Output the material beneath exactly, leaving nothing out.

— start of Material —

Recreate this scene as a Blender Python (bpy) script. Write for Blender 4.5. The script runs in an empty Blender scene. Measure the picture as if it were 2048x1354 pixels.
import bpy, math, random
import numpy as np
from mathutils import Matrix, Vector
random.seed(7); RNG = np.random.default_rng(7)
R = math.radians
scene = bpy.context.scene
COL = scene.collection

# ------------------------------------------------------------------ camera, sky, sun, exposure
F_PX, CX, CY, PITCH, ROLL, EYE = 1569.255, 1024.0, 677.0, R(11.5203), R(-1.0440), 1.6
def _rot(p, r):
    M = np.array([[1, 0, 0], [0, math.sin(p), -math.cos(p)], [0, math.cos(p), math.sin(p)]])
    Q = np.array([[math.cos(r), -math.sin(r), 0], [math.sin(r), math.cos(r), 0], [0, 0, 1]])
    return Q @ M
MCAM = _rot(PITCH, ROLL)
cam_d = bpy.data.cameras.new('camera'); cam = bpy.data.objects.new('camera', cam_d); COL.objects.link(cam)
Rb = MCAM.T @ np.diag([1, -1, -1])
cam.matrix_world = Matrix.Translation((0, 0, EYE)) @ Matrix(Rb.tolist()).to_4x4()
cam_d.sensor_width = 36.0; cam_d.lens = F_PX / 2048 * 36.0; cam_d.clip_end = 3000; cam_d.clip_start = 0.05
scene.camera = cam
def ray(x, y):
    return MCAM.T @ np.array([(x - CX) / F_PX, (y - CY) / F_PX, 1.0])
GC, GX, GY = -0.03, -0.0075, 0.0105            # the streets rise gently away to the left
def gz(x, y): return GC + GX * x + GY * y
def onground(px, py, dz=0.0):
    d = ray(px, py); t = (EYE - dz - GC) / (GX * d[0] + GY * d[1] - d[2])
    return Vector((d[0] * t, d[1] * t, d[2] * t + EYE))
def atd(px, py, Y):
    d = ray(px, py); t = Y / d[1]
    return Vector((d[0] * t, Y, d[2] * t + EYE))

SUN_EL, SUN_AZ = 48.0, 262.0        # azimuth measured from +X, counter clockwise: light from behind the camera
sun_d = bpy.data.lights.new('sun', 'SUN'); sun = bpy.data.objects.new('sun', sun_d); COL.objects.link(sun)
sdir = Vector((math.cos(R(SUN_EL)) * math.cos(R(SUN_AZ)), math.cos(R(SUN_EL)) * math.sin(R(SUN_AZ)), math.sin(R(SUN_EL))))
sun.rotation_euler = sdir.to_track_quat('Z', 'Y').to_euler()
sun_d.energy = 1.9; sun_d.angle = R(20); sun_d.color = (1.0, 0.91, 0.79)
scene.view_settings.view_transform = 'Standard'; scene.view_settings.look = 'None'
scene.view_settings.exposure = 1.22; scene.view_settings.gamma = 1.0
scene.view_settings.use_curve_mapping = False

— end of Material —

▶ [Reply to the task]
Recreate this scene as a Blender Python (bpy) script. Write for Blender 4.5. The script runs in an empty Blender scene. Measure the picture as if it were 2048x1354 pixels.
import bpy, math, random
import numpy as np
from mathutils import Matrix, Vector
random.seed(7); RNG = np.random.default_rng(7)
R = math.radians
scene = bpy.context.scene
COL = scene.collection

# ------------------------------------------------------------------ camera, sky, sun, exposure
F_PX, CX, CY, PITCH, ROLL, EYE = 1569.255, 1024.0, 677.0, R(11.5203), R(-1.0440), 1.6
def _rot(p, r):
    M = np.array([[1, 0, 0], [0, math.sin(p), -math.cos(p)], [0, math.cos(p), math.sin(p)]])
    Q = np.array([[math.cos(r), -math.sin(r), 0], [math.sin(r), math.cos(r), 0], [0, 0, 1]])
    return Q @ M
MCAM = _rot(PITCH, ROLL)
cam_d = bpy.data.cameras.new('camera'); cam = bpy.data.objects.new('camera', cam_d); COL.objects.link(cam)
Rb = MCAM.T @ np.diag([1, -1, -1])
cam.matrix_world = Matrix.Translation((0, 0, EYE)) @ Matrix(Rb.tolist()).to_4x4()
cam_d.sensor_width = 36.0; cam_d.lens = F_PX / 2048 * 36.0; cam_d.clip_end = 3000; cam_d.clip_start = 0.05
scene.camera = cam
def ray(x, y):
    return MCAM.T @ np.array([(x - CX) / F_PX, (y - CY) / F_PX, 1.0])
GC, GX, GY = -0.03, -0.0075, 0.0105            # the streets rise gently away to the left
def gz(x, y): return GC + GX * x + GY * y
def onground(px, py, dz=0.0):
    d = ray(px, py); t = (EYE - dz - GC) / (GX * d[0] + GY * d[1] - d[2])
    return Vector((d[0] * t, d[1] * t, d[2] * t + EYE))
def atd(px, py, Y):
    d = ray(px, py); t = Y / d[1]
    return Vector((d[0] * t, Y, d[2] * t + EYE))

SUN_EL, SUN_AZ = 48.0, 262.0        # azimuth measured from +X, counter clockwise: light from behind the camera
sun_d = bpy.data.lights.new('sun', 'SUN'); sun = bpy.data.objects.new('sun', sun_d); COL.objects.link(sun)
sdir = Vector((math.cos(R(SUN_EL)) * math.cos(R(SUN_AZ)), math.cos(R(SUN_EL)) * math.sin(R(SUN_AZ)), math.sin(R(SUN_EL))))
sun.rotation_euler = sdir.to_track_quat('Z', 'Y').to_euler()
sun_d.energy = 1.9; sun_d.angle = R(20); sun_d.color = (1.0, 0.91, 0.79)
scene.view_settings.view_transform = 'Standard'; scene.view_settings.look = 'None'
scene.view_settings.exposure = 1.22; scene.view_settings.gamma = 1.0
scene.view_settings.use_curve_mapping = False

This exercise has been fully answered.